Your Ideology Is In The Toilet

A Fistful Of Euros:

Now in Vienna they have figured out how to make toilets. There is a serioius pool of water down which the toilet is flushed then further back towards the wall a shelf which is very slightly concave so that one or two milimeters of water pool there after each flush. This is too little to splash but plenty to prevent sticking.

I haven’t seen such toilets anywhere else.

I think that squemishness about discussing this very practical issue is preventing the diffusion of this brilliant technology around Europe.

In fact, I would even be in favor of EU toilet standards if I weren’t sure that they would be dictated by larger countries with inferior plumbing.

Mmmhmm. And how did I know that the author was not ..well, full of shit, but also only touching the rim, as it were, of the issue? Because as soon as I saw this the other day, I remembered the hilarious metaphor of Slovenian genius Slavoj Zizek:

In a famous scene from Buñuel's Phantom of Liberty, the roles of eating and excreting are inverted: people sit at toilets around a table, chatting pleasantly, and when they want to eat, sneak away to a small room. So, as a supplement to Lévi-Strauss, one is tempted to propose that shit can also serve as a matière-à-penser: the three basic types of toilet form an excremental correlative-counterpoint to the Lévi-Straussian triangle of cooking (the raw, the cooked and the rotten). In a traditional German toilet, the hole into which shit disappears after we flush is right at the front, so that shit is first laid out for us to sniff and inspect for traces of illness. In the typical French toilet, on the contrary, the hole is at the back, i.e. shit is supposed to disappear as quickly as possible. Finally, the American (Anglo-Saxon) toilet presents a synthesis, a mediation between these opposites: the toilet basin is full of water, so that the shit floats in it, visible, but not to be inspected. No wonder that in the famous discussion of European toilets at the beginning of her half-forgotten Fear of Flying, Erica Jong mockingly claims that 'German toilets are really the key to the horrors of the Third Reich.

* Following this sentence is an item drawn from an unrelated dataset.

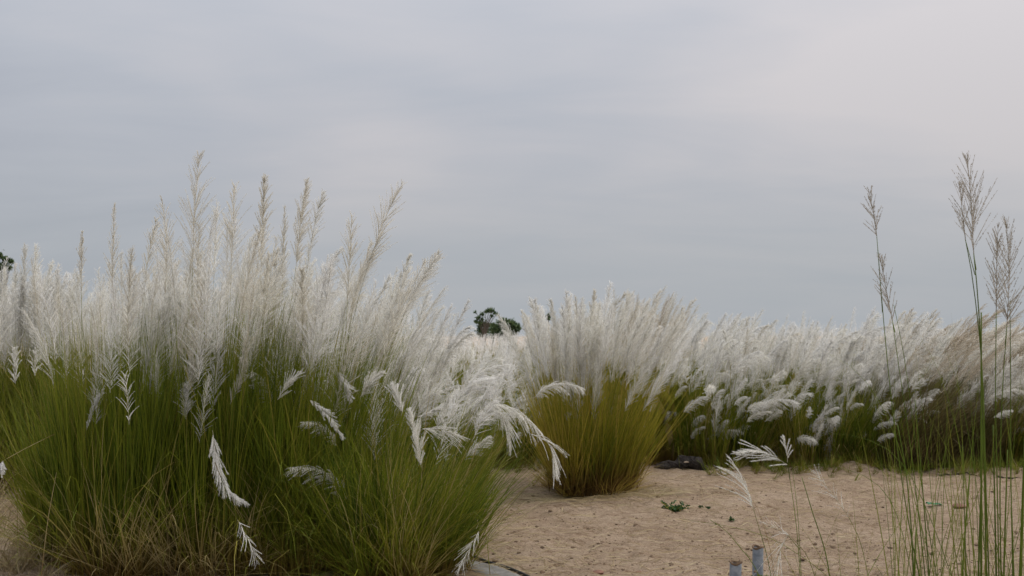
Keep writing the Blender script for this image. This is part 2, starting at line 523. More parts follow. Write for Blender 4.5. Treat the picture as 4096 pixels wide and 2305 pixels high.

People who can build toilets like this are capable of anything.' It is clear that none of these versions can be accounted for in purely utilitarian terms: each involves a certain ideological perception of how the subject should relate to excrement.

Hegel was among the first to see in the geographical triad of Germany, France and England an expression of three different existential attitudes: reflective thoroughness (German), revolutionary hastiness (French), utilitarian pragmatism (English). In political terms, this triad can be read as German conservatism, French revolutionary radicalism and English liberalism. In terms of the predominance of one sphere of social life, it is German metaphysics and poetry versus French politics and English economics. The point about toilets is that they enable us not only to discern this triad in the most intimate domain, but also to identify its underlying mechanism in the three different attitudes towards excremental excess: an ambiguous contemplative fascination; a wish to get rid of it as fast as possible; a pragmatic decision to treat it as ordinary and dispose of it in an appropriate way. It is easy for an academic at a round table to claim that we live in a post-ideological universe, but the moment he visits the lavatory after the heated discussion, he is again knee-deep in ideology.

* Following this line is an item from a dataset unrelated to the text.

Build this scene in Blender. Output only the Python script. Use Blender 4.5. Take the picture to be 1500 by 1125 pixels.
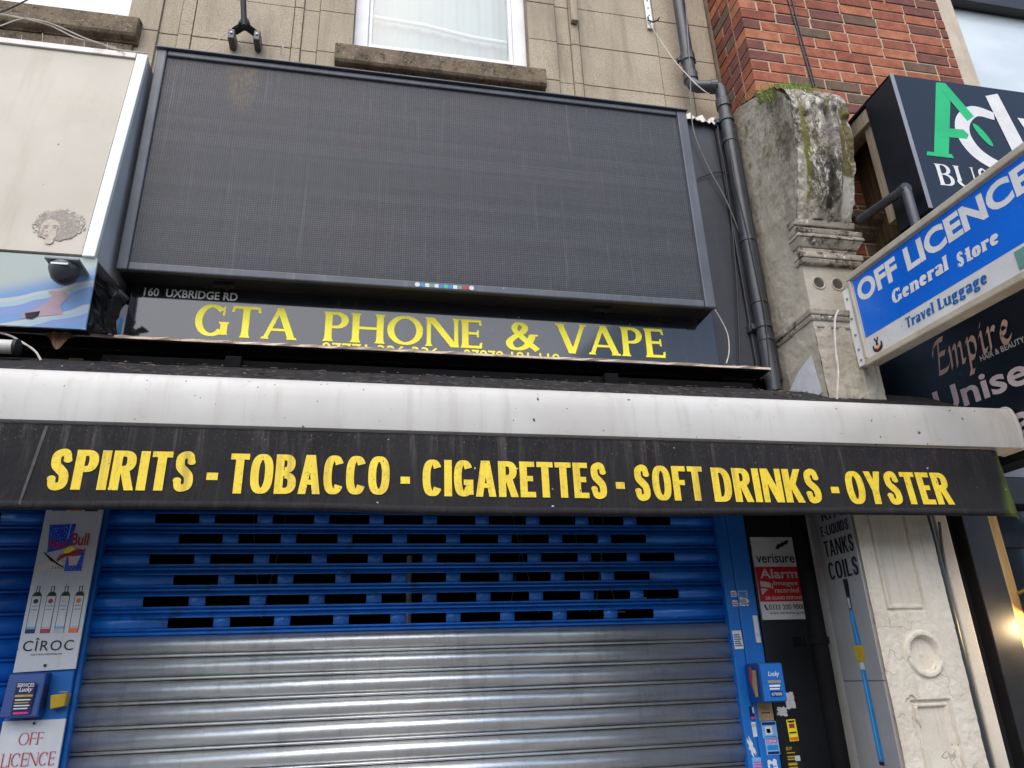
import bpy, math, random
from mathutils import Vector, Matrix, noise
R = math.radians
random.seed(7)
for o in list(bpy.data.objects): bpy.data.objects.remove(o)
SC = bpy.context.scene
COL = SC.collection

# ------------------------------------------------------------------ camera, world, sun
PITCH, YAW, ROLL, FPX = R(21.86), R(11.9131), R(-2.114), 1073.5
fw = Vector((math.sin(YAW)*math.cos(PITCH), math.cos(YAW)*math.cos(PITCH), math.sin(PITCH)))
r0 = Vector((math.cos(YAW), -math.sin(YAW), 0)); u0 = r0.cross(fw)
rt = math.cos(ROLL)*r0 + math.sin(ROLL)*u0
up = -math.sin(ROLL)*r0 + math.cos(ROLL)*u0
CAMPOS = Vector((0, -3.0, 1.6))
cam = bpy.data.cameras.new('camera'); cam.sensor_width = 36; cam.lens = FPX/1500*36
cam.clip_start = 0.05; cam.clip_end = 500
camo = bpy.data.objects.new('camera', cam); COL.objects.link(camo)
M4 = Matrix((rt, up, -fw)).transposed().to_4x4(); M4.translation = CAMPOS
camo.matrix_world = M4
SC.camera = camo

W = bpy.data.worlds.new('World'); SC.world = W; W.use_nodes = True
nt = W.node_tree; bg = nt.nodes['Background']
sky = nt.nodes.new('ShaderNodeTexSky'); sky.sky_type = 'NISHITA'; sky.sun_disc = False
SUN_EL, SUN_AZ = R(52), R(200)
sky.sun_elevation = SUN_EL; sky.sun_rotation = SUN_AZ
sky.air_density = 1.0; sky.dust_density = 2.0; sky.ozone_density = 1.0; sky.altitude = 50
nt.links.new(sky.outputs[0], bg.inputs[0]); bg.inputs[1].default_value = 0.15
sun = bpy.data.lights.new('sun', 'SUN'); sun.energy = 1.25; sun.angle = R(80); sun.color = (1, .97, .93)
suno = bpy.data.objects.new('sun', sun); COL.objects.link(suno)
sd = Vector((math.sin(SUN_AZ)*math.cos(SUN_EL), math.cos(SUN_AZ)*math.cos(SUN_EL), math.sin(SUN_EL)))
suno.rotation_euler = sd.to_track_quat('Z', 'Y').to_euler(); suno.location = (0, -8, 12)
SC.view_settings.view_transform = 'Standard'; SC.view_settings.look = 'None'
SC.view_settings.exposure = 0.85; SC.view_settings.gamma = 1
SC.cycles.max_bounces = 8

def ray(x, y): return rt*((x-750)/FPX) - up*((y-562.5)/FPX) + fw
def at(x, y, Y):
    d = ray(x, y); return CAMPOS + d*((Y-CAMPOS.y)/d.y)

# ------------------------------------------------------------------ materials
def s2l(c): return c/12.92 if c <= .04045 else ((c+.055)/1.055)**2.4
def C(r, g, b): return (s2l(r/255), s2l(g/255), s2l(b/255), 1)
class N:
    def __init__(s, name):
        s.m = bpy.data.materials.new(name); s.m.use_nodes = True; s.t = s.m.node_tree
        s.b = s.t.nodes['Principled BSDF']
        s.geo = s.t.nodes.new('ShaderNodeNewGeometry'); s.pos = s.geo.outputs['Position']
    def n(s, t, **k):
        x = s.t.nodes.new(t)
        for a, v in k.items(): setattr(x, a, v)
        return x
    def l(s, a, b): s.t.links.new(a, b)
    def scaled(s, v):
        x = s.n('ShaderNodeVectorMath', operation='MULTIPLY'); s.l(s.pos, x.inputs[0]); x.inputs[1].default_value = v; return x.outputs[0]
    def noise(s, scale, detail=6, rough=.6, vec=None, dist=0):
        x = s.n('ShaderNodeTexNoise'); x.inputs['Scale'].default_value = scale; x.inputs['Detail'].default_value = detail
        x.inputs['Roughness'].default_value = rough; x.inputs['Distortion'].default_value = dist
        s.l(vec or s.pos, x.inputs['Vector']); return x.outputs['Fac']
    def ramp(s, v, a, b):
        x = s.n('ShaderNodeMapRange'); x.interpolation_type = 'SMOOTHSTEP'
        x.inputs['From Min'].default_value = a; x.inputs['From Max'].default_value = b
        s.l(v, x.inputs['Value']); return x.outputs['Result']
    def math(s, op, a, b=None, clamp=False):
        x = s.n('ShaderNodeMath', operation=op); x.use_clamp = clamp
        for i, v in enumerate((a, b)):
            if v is None: continue
            if isinstance(v, (int, float)): x.inputs[i].default_value = v
            else: s.l(v, x.inputs[i])
        return x.outputs[0]
    def mix(s, f, a, b, blend='MIX'):
        x = s.n('ShaderNodeMix', data_type='RGBA'); x.blend_type = blend
        if isinstance(f, (int, float)): x.inputs[0].default_value = f
        else: s.l(f, x.inputs[0])
        for i, v in ((6, a), (7, b)):
            if isinstance(v, tuple): x.inputs[i].default_value = v
            else: s.l(v, x.inputs[i])
        return x.outputs[2]
    def xyz(s):
        x = s.n('ShaderNodeSeparateXYZ'); s.l(s.pos, x.inputs[0]); return x.outputs
    def bump(s, h, strength, dist=.01):
        x = s.n('ShaderNodeBump'); x.inputs['Strength'].default_value = strength; x.inputs['Distance'].default_value = dist
        s.l(h, x.inputs['Height']); s.l(x.outputs[0], s.b.inputs['Normal'])
    def out(s, col, rough=.6, metal=0, spec=.5):
        if isinstance(col, tuple): s.b.inputs['Base Color'].default_value = col
        else: s.l(col, s.b.inputs['Base Color'])
        if isinstance(rough, (int, float)): s.b.inputs['Roughness'].default_value = rough
        else: s.l(rough, s.b.inputs['Roughness'])
        s.b.inputs['Metallic'].default_value = metal
        s.b.inputs['Specular IOR Level'].default_value = spec
        return s.m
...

The humble toilet as a "sign" of the dialectic's continued relevance.

Sure enough, in an effort to make me look unoriginal in my observations, a commenter at AFOE has since mentioned Zizek, and refers to a Slovenian blog that, in turn, refers to a video at East Art Map where Zizek expounds on the same "semiotic triangle".

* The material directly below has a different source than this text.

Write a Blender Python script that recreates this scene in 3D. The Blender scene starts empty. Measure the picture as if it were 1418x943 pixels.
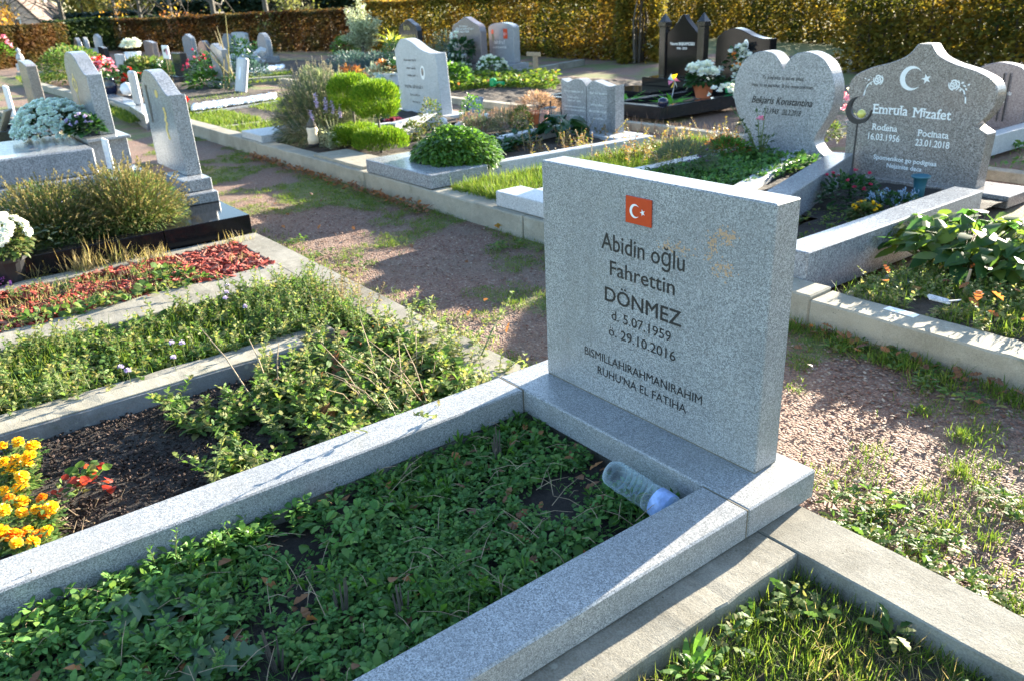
import bpy, bmesh, math, random
import numpy as np
from mathutils import Vector, Matrix, noise

random.seed(7)
rng = np.random.default_rng(7)
R = math.radians
scene = bpy.context.scene
COL = scene.collection

# ------------------------------------------------------------------ camera maths
CAM = np.array([2.05097, -1.65640, 1.43151])
YAW, PITCH, ROLL, FPX = -0.938031, -0.399254, -0.048706, 1116.916


def cam_axes():
    cy, sy, cp, sp, cr, sr = (math.cos(YAW), math.sin(YAW), math.cos(PITCH), math.sin(PITCH), math.cos(ROLL), math.sin(ROLL))
    f = np.array([sy * cp, cy * cp, sp])
    r = np.array([cy, -sy, 0.0])
    u = np.cross(r, f)
    return cr * r + sr * u, -sr * r + cr * u, f


CR, CU, CF = cam_axes()


def ray(px, py):
    return CF * FPX + CR * (px - 709) - CU * (py - 471.5)


def at(px, py, z=0.0):
    d = ray(px, py)
    return CAM + d * (z - CAM[2]) / d[2]


def aty(px, py, Y):
    d = ray(px, py)
    return CAM + d * (Y - CAM[1]) / d[1]


def far(px, dist, z=0.0, py=20):
    d = ray(px, py)
    d[2] = 0
    d /= np.linalg.norm(d)
    p = CAM + d * dist
    p[2] = z
    return p


def zat(P, py):
    lo, hi = -2.0, 12.0
    for _ in range(50):
        m = (lo + hi) / 2
        d = np.array([P[0], P[1], m]) - CAM
        y = 471.5 - FPX * (d @ CU) / (d @ CF)
        if y > py:
            lo = m
        else:
            hi = m
    return lo


# ------------------------------------------------------------------ tagging
def tag(o, label=None, cat=None, group=None, kind=None):
    if label:
        o['label'] = label
    if cat:
        o['category'] = cat
    if group:
        o['group'] = group
    if kind:
        o['kind'] = kind
    return o


def thing(name, label, cat, loc=(0, 0, 0), rz=0.0, group=None):
    o = bpy.data.objects.new(name, None)
    COL.objects.link(o)
    o.empty_display_size = 0.05
    o.location = [float(v) for v in loc]
    o.rotation_euler = (0, 0, rz)
    return tag(o, label, cat, group)


def link(name, me, mat=None, parent=None):
    o = bpy.data.objects.new(name, me)
    COL.objects.link(o)
    if mat:
        me.materials.append(mat)
    if parent:
        o.parent = parent
    return o


def dup(root, loc=None, rz=None, label=None, group=None, scale=None):
    def cp(o, parent):
        c = o.copy()
        COL.objects.link(c)
        c.parent = parent
        for ch in [x for x in allobs if x.parent == o]:
            cp(ch, c)
        return c
    allobs = list(root.children_recursive)
    c = cp(root, root.parent)
    if loc is not None:
        c.location = [float(v) for v in loc]
    if rz is not None:
        c.rotation_euler = (0, 0, rz)
    if scale is not None:
        c.scale = (scale,) * 3 if not hasattr(scale, '__len__') else scale
    if label:
        c['label'] = label
    if group:
        c['group'] = group
    return c


# ------------------------------------------------------------------ materials
def srgb(h):
    h = h.lstrip('#')
    v = [int(h[i:i + 2], 16) / 255 for i in (0, 2, 4)]
    return tuple((x / 12.92 if x <= 0.04045 else ((x + 0.055) / 1.055) ** 2.4) for x in v) + (1,)


def C3(*v):
    return (v[0], v[1], v[2], 1.0)


class NT:
    def __init__(s, name):
        s.m = bpy.data.materials.new(name)
        s.m.use_nodes = True
        s.t = s.m.node_tree
        s.n = s.t.nodes
        s.b = s.n['Principled BSDF']
        s.out = s.n['Material Output']

    def new(s, typ, **kw):
        nd = s.n.new(typ)
        for k, v in kw.items():
            if hasattr(nd, k):
                setattr(nd, k, v)
            else:
                nd.inputs[k].default_value = v
        return nd

    def lk(s, a, b):
        s.t.links.new(a, b)

    def coords(s, scale=1.0, sc3=None):
        tc = s.new('ShaderNodeTexCoord')
        mp = s.new('ShaderNodeMapping')
        mp.inputs['Scale'].default_value = sc3 or (scale, scale, scale)
        s.lk(tc.outputs['Object'], mp.inputs['Vector'])
        return mp.outputs['Vector']

    def ramp(s, fac, stops, interp='LINEAR'):
        rp = s.new('ShaderNodeValToRGB')
        cr = rp.color_ramp
        cr.interpolation = interp
        while len(cr.elements) < len(stops):
            cr.elements.new(0.5)
        for e, (p, c) in zip(cr.elements, stops):
            e.position = p
            e.color = c
        s.lk(fac, rp.inputs['Fac'])
        return rp.outputs['Color']

    def noise(s, vec, scale, detail=4, rough=0.6, out='Fac'):
        nz = s.new('ShaderNodeTexNoise')
        nz.inputs['Scale'].default_value = scale
        nz.inputs['Detail'].default_value = detail
        nz.inputs['Roughness'].default_value = rough
        s.lk(vec, nz.inputs['Vector'])
        return nz.outputs[out]

    def voro(s, vec, scale, feature='F1', out='Color'):
        v = s.new('ShaderNodeTexVoronoi')
        v.feature = feature
        v.inputs['Scale'].default_value = scale
        s.lk(vec, v.inputs['Vector'])
        return v.outputs[out]

    def mix(s, fac, a, b, blend='MIX'):
        mx = s.new('ShaderNodeMix')
        mx.data_type = 'RGBA'
        mx.blend_type = blend
        for val, key in ((fac, 0), (a, 6), (b, 7)):
            if isinstance(val, (tuple, list, float, int)):
                mx.inputs[key].default_value = val
            else:
                s.lk(val, mx.inputs[key])
        return mx.outputs[2]

    def bump(s, h, strength=0.5, dist=0.01):
        bp = s.new('ShaderNodeBump')
        bp.inputs['Strength'].default_value = strength
        bp.inputs['Distance'].default_value = dist
        s.lk(h, bp.inputs['Height'])
        s.lk(bp.outputs['Normal'], s.b.inputs['Normal'])

    def base(s, c):
        if isinstance(c, tuple):
            s.b.inputs['Base Color'].default_value = c
        else:
            s.lk(c, s.b.inputs['Base Color'])

    def set(s, **kw):
        for k, v in kw.items():
            s.b.inputs[k.replace('_', ' ')].default_value = v


def plain(name, c, rough=0.6, metallic=0.0, var=0.12, scale=30, spec=0.5):
    t = NT(name)
    v = t.coords()
    f = t.noise(v, scale, 3)
    a = tuple(x * (1 - var) for x in c[:3]) + (1,)
    b = tuple(min(1, x * (1 + var)) for x in c[:3]) + (1,)
    t.base(t.ramp(f, [(0.3, a), (0.7, b)]))
    t.set(Roughness=rough, Metallic=metallic)
    t.b.inputs['Specular IOR Level'].default_value = spec
    return t.m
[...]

I'm not exactly disappointed that Zizek is repeating himself nearly thirty years on, because the point is a good one. Even then, Recieved Opinion had it that soon the End of Ideology was near (would that it were so!); Zizek was right to say it wouldn't be as simple as all that. He mentions Lyotard; we could just as easily mention Daniel Bell or Francis Fukuyama. As always, Zizek's genius is to make these observations in an earthy or witty way that arrests the attention of readers whose eyes normally and not unreasonably glaze at encountering dialectical analysis. I admit that it is helpful he's not French or German, not because it would necessarily skew his analysis, but because it would render it less-entertaining to English readers. His style of earthly ebullience combined with a cheery willingness to use pop culture in his analyses makes him indispensible; a populariser who reminds me very much of Umberto Eco.

We live in a country where dialectical analysis should be a major industry. Yet when given the opportunity, our native pundits inevitably drop the ball, fumbling such easy opportunities as "red vs. blue" to triumphantly proclaim an observation of a synthesis, a "Purple Pose", that is as fatuous as it is facile.